▶ [Available data]
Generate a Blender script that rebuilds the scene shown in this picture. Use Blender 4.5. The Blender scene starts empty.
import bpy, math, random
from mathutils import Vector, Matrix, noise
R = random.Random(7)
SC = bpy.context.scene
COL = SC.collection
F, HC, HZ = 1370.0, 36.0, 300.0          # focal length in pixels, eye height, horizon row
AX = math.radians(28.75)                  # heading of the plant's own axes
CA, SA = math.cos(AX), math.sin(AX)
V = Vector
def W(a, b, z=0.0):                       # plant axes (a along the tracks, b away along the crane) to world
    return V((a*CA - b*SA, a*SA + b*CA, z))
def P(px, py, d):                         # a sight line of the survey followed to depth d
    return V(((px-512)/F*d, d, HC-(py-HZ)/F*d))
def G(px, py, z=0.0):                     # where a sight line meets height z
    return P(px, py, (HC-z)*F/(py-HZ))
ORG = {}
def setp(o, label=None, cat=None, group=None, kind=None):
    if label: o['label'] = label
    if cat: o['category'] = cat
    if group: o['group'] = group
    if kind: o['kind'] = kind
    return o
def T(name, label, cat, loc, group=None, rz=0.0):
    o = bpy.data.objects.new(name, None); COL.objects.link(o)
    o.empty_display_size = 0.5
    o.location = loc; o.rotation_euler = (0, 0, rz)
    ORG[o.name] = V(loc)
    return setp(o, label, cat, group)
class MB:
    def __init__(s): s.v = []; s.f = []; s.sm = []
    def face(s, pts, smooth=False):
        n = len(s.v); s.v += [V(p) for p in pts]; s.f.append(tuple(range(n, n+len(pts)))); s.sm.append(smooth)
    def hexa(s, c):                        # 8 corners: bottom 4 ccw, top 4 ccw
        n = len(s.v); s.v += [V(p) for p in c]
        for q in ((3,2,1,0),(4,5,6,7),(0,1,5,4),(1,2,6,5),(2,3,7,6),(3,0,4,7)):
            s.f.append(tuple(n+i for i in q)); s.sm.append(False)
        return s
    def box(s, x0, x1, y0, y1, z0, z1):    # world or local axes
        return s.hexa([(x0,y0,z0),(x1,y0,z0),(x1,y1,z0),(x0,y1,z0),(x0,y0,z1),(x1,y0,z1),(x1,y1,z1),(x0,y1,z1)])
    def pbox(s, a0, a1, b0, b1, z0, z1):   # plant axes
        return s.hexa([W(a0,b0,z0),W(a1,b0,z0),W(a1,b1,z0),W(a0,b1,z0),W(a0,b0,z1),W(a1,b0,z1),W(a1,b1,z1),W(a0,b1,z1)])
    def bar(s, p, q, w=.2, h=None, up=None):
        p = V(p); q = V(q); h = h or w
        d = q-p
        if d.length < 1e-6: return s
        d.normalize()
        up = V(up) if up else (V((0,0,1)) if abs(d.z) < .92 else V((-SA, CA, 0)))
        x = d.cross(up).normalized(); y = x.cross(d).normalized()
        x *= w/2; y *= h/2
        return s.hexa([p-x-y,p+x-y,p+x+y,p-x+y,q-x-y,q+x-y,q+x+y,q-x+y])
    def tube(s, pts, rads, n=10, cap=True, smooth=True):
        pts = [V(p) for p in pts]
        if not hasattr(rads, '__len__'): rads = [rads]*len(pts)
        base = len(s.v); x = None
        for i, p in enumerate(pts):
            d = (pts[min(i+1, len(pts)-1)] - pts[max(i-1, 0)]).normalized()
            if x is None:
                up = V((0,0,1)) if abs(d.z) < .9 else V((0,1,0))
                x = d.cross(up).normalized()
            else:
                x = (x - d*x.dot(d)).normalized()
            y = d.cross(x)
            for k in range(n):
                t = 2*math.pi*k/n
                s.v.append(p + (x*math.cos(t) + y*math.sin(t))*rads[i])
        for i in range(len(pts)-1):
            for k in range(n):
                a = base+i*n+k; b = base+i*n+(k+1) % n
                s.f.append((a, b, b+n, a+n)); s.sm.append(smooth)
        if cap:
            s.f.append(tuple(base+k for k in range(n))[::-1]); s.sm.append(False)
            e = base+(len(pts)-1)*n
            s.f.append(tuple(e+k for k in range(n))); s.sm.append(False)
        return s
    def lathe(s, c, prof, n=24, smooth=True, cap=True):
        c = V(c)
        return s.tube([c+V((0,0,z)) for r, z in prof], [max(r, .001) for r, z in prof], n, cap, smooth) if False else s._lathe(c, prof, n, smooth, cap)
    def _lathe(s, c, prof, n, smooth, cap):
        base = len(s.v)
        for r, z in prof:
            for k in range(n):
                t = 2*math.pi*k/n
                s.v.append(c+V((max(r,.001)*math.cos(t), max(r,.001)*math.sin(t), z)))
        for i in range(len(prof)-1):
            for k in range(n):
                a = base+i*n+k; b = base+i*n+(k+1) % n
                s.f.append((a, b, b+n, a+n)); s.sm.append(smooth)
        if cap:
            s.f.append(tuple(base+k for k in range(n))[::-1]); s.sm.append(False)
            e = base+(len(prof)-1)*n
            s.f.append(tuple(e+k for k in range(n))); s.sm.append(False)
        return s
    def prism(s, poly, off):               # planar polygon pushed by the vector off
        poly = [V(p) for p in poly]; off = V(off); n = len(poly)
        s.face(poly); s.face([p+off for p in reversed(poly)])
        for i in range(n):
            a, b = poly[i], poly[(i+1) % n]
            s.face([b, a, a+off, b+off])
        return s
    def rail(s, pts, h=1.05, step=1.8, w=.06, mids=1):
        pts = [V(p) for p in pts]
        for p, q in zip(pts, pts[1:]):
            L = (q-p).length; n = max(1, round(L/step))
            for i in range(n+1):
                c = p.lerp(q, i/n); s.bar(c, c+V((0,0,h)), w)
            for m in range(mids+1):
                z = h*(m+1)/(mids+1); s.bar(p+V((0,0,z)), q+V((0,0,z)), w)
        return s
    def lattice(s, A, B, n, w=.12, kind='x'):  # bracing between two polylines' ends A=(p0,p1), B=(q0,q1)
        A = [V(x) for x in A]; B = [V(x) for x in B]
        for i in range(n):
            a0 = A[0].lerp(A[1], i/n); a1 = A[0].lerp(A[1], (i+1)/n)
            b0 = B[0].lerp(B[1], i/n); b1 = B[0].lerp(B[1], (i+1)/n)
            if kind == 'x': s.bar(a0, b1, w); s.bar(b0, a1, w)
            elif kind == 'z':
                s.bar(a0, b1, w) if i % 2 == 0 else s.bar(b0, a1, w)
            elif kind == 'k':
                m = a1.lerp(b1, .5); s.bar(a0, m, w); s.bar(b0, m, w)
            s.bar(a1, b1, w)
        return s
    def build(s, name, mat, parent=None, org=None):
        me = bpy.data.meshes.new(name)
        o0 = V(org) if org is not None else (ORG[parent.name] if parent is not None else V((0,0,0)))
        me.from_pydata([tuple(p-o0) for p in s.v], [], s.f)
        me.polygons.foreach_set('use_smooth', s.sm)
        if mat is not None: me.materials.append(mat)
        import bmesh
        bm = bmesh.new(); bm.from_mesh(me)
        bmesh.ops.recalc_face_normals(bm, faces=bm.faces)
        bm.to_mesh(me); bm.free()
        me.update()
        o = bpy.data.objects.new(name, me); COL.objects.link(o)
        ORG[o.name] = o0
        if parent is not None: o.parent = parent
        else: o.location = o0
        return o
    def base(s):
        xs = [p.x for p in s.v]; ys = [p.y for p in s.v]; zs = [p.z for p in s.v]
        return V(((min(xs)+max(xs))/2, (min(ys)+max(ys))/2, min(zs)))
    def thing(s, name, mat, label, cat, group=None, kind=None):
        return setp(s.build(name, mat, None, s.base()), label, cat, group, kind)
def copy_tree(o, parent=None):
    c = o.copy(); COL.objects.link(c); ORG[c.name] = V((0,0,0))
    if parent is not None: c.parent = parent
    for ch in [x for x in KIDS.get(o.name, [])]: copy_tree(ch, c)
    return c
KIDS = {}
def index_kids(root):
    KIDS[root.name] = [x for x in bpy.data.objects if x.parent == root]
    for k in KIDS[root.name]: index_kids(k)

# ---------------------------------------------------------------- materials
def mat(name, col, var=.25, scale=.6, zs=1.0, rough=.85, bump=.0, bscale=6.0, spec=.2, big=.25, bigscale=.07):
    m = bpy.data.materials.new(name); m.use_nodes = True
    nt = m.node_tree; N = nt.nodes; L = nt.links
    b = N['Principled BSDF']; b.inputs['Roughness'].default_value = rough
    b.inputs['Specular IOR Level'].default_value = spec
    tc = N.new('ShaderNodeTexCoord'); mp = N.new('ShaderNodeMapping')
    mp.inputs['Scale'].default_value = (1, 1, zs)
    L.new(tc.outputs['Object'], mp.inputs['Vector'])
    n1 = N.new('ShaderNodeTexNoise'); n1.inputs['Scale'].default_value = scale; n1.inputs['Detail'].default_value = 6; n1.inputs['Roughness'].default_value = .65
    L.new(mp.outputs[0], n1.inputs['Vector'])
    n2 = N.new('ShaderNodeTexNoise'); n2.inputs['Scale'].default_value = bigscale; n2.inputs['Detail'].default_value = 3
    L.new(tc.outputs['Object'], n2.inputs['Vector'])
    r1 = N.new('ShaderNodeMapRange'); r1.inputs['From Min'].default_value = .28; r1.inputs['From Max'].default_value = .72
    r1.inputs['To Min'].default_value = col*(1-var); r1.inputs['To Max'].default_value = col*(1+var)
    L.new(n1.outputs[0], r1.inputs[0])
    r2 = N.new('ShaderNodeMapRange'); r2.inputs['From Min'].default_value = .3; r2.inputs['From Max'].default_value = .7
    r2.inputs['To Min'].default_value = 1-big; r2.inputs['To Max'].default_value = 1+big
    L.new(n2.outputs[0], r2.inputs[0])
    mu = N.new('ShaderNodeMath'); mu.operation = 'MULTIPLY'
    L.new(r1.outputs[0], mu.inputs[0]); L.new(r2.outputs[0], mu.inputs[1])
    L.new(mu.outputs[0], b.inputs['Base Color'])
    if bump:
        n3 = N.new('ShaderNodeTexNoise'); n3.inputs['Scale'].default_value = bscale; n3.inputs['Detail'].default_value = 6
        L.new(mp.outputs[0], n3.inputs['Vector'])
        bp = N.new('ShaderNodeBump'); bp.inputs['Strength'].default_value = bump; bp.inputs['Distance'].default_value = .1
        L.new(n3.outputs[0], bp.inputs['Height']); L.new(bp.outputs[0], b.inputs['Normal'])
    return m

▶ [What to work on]
Pick out all the lines with the word "scene" in them and copy them.

▶ [Complete answer]
Generate a Blender script that rebuilds the scene shown in this picture. Use Blender 4.5. The Blender scene starts empty.
SC = bpy.context.scene